The government will also not now fund refurbishment – and this is a matter of heated concern.

It appears, according to local councillor Michael Breslin, that the Scottish Government had initially been willing to fund 50% of either a new build or refurbishments.

This information was withheld when local discussions on the matter began, under the then – and now again – Council Leader, Dick Walsh, prior to the May 2012 council elections.

At that stage, the only option offered to the public was an all-in-together new build on the site of Kirn school.

When Councillor Walsh and his administration lost public support in the May 2012 elections and found themselves out of office, the incoming SNP-led coalition asked Dunoon councillor, Michael Breslin, former Principal of Argyll College, to act as Lead Councillor on education.

He says: ‘ …my first request was to see the letter from the government that invited the council to bid for funds.’.

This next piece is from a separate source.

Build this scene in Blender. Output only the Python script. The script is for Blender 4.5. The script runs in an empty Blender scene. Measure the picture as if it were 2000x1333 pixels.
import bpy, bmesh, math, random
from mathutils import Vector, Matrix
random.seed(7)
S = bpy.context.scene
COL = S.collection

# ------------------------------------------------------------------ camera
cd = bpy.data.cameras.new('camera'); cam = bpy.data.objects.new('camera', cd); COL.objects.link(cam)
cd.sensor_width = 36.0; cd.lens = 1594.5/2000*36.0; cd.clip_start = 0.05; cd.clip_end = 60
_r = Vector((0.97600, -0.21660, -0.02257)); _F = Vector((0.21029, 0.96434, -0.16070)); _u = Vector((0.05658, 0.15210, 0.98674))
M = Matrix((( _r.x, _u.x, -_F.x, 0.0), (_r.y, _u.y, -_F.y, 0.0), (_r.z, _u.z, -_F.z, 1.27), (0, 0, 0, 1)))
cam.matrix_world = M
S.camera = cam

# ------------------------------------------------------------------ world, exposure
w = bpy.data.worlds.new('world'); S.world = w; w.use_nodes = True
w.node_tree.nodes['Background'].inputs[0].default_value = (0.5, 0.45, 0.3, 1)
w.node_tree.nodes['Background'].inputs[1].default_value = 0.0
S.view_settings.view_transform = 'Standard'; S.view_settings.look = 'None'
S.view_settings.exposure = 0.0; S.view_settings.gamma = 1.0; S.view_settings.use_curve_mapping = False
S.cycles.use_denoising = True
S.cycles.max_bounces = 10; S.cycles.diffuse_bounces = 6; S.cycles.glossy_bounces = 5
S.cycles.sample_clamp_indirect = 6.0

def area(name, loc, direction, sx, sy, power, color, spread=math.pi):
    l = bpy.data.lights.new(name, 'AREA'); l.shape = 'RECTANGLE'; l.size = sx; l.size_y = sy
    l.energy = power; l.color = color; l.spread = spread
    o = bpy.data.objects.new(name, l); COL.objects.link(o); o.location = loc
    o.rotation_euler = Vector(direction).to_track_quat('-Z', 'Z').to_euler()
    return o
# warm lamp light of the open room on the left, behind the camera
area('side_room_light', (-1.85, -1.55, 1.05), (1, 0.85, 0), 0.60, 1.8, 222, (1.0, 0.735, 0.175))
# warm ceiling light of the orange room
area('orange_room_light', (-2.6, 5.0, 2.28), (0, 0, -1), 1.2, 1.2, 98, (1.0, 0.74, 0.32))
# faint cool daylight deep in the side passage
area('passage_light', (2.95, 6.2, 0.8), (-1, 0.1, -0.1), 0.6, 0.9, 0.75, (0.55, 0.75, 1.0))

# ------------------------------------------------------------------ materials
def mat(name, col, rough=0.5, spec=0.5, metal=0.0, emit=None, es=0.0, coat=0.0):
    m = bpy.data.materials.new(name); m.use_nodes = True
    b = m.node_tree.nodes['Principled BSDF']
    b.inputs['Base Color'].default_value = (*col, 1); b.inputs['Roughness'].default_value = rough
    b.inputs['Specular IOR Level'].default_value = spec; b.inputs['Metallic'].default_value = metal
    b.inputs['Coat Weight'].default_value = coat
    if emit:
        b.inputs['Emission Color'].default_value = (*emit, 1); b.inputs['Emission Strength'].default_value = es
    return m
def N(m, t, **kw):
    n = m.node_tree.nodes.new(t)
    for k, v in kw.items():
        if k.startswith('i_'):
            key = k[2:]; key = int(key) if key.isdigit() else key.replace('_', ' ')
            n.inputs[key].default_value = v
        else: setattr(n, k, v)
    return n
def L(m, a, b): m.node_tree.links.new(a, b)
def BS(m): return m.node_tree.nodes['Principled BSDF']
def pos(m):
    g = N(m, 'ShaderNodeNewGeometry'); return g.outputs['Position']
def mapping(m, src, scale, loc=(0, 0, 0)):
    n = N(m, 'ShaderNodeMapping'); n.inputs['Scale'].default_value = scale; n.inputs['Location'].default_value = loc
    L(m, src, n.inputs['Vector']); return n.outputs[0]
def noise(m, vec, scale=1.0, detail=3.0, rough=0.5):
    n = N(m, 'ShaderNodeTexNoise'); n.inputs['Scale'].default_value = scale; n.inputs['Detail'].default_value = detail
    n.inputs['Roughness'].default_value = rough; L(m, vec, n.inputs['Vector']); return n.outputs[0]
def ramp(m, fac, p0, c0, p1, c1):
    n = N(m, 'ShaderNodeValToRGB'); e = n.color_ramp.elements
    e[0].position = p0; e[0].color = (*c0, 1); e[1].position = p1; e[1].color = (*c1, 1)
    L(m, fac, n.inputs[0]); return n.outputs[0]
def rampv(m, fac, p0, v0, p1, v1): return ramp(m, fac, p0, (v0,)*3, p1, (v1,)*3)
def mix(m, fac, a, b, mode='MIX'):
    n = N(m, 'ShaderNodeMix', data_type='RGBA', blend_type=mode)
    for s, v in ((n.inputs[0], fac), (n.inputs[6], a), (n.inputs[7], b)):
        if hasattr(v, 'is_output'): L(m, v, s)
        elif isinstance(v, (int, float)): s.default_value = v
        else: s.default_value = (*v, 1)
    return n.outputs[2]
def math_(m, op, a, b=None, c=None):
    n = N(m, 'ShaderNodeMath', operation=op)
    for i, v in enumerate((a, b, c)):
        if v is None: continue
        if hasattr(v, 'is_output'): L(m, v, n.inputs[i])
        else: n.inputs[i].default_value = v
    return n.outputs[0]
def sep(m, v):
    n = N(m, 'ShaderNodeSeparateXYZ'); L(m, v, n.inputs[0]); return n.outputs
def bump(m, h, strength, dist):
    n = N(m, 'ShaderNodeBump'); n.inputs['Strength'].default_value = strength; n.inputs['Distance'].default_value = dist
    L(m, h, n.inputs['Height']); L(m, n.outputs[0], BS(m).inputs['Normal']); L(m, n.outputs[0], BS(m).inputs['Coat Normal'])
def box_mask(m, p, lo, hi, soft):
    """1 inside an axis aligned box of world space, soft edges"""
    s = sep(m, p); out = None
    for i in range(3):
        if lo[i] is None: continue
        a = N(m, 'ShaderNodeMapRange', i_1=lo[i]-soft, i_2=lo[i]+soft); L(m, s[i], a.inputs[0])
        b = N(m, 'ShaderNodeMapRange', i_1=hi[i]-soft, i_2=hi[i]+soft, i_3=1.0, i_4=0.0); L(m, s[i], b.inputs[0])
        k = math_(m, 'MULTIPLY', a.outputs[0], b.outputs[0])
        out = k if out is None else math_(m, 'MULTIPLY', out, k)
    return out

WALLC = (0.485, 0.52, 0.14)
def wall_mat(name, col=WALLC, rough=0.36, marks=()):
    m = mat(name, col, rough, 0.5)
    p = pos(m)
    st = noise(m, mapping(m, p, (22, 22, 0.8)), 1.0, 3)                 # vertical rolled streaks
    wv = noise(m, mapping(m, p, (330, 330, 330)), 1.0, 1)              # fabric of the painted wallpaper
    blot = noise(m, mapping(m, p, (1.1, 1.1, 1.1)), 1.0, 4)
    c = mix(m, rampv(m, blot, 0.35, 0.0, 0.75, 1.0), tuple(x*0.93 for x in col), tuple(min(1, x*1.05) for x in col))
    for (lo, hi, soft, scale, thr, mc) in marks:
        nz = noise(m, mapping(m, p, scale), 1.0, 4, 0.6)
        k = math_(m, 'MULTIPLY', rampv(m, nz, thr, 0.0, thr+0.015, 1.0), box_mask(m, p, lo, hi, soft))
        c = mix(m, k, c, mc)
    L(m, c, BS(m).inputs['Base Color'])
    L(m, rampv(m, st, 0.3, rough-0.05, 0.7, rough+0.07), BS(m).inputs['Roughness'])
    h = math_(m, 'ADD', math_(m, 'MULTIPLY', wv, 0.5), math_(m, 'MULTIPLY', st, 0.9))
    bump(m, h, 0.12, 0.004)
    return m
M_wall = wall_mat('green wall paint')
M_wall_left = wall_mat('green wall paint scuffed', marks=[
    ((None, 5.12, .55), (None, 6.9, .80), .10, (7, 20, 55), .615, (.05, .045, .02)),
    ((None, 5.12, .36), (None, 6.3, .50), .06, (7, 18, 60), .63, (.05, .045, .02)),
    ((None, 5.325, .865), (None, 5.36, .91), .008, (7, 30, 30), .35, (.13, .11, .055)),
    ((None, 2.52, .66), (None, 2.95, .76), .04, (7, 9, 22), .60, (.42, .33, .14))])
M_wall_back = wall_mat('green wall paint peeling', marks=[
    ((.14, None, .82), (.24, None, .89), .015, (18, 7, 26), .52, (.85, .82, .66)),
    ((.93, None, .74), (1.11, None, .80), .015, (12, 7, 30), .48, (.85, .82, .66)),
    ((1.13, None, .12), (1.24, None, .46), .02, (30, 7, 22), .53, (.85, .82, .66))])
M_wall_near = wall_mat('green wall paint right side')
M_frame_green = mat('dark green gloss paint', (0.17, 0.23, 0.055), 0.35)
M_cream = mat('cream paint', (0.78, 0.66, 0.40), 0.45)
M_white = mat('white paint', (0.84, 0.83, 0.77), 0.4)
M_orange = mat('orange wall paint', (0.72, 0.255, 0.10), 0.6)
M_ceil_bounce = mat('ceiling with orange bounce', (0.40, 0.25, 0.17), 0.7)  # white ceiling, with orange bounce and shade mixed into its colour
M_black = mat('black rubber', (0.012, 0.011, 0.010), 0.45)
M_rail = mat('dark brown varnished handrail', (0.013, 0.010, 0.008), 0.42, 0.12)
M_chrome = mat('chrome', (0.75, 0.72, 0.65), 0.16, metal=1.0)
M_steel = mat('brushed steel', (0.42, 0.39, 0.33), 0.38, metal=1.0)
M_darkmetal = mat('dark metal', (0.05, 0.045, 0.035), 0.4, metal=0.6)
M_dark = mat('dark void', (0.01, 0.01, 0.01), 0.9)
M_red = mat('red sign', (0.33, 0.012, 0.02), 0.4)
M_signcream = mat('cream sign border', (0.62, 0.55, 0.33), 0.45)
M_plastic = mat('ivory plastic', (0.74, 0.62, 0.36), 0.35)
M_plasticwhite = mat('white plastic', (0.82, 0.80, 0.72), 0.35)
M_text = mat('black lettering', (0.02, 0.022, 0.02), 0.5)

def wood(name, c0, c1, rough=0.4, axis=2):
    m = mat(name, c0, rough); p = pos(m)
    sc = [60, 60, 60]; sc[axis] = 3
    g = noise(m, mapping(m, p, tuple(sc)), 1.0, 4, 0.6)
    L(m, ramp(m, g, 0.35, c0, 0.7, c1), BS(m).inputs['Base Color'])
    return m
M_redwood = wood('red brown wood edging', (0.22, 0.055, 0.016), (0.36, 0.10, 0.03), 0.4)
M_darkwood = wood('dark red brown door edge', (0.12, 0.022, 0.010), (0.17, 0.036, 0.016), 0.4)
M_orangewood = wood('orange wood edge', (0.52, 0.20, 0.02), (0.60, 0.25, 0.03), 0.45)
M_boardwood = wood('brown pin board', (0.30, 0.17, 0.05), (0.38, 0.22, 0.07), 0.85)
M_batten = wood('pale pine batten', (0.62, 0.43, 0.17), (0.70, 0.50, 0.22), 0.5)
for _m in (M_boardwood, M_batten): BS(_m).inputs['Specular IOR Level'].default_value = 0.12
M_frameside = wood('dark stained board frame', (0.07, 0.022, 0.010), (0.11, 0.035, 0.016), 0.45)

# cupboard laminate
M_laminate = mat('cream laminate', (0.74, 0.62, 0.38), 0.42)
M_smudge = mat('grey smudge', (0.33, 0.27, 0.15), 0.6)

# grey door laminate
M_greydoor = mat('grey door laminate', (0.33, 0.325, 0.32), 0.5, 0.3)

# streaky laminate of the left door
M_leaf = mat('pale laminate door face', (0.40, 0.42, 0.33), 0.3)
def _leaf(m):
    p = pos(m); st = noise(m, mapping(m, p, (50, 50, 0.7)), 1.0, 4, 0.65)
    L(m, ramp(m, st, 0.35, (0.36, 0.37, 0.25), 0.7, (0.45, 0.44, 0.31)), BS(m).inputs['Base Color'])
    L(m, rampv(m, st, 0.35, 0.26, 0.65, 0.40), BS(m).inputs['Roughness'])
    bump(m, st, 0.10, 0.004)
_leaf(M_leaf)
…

Tomorrow’s edition, 17th January, of the Dunoon Observer will publish the first page of that letter, which Councillor Breslin says shows: ‘… clearly, that refurbishing the 3 schools was always an option.’ [Ed: our emphasis - and 'always' relates to then, not now].

Mr Breslin says: ‘That appears to have been information withheld from the public by the council’; and that the joint campus was promoted by that administration on a false premise.

Parents and teaches were indeed then told that the Scottish Government would fund only a new build.  For Argyll has independently confirmed that this was the case but cannot, for obvious reasons of fear in the prevailing retributive culture, name the parents and teachers concerned.

With the passage of time, the option of government funding for refurbishment appears now to be closed, leaving the two options going to consultation – only one of which – the all-in-together new build 50% funded by government – is financially viable and financially responsible.

Parents and communities wanted the refurbishment of all three schools.

A problem with refurbishment, as well as funding, is that the Scottish Government will not classify any refurbishment as a Category A school.

This means that, in the current second option under consultation from 20th January, the new build element would be 50% funded by the government; but the refurbishment of Dunoon Primary school will not receive any external funding and, although the quality of the refurbishment will be Category A class, the school will not receive that categorisation.

In the context of three primary schools in a small town, the argument of community sustainability that drives campaigns to keep rural primary schools open does not seriously obtain.

The problem here is with the culture to which Councilor Walsh helplessly adheres – the culture of manipulating the people by the withholding and distorting of information, rather than working to persuade them of the inherent sense of certain actions. This modus operandi is also a long way from being as open in the general provision of accurate information as the Nolan principle of Openness in the Code of Practice for Councillors requires.

All stalinist cultures, as this one has been shaped to be, are fundamentally unconfident and untrusting of the people. This could not be more unhealthy, socially, governmentally and democratically.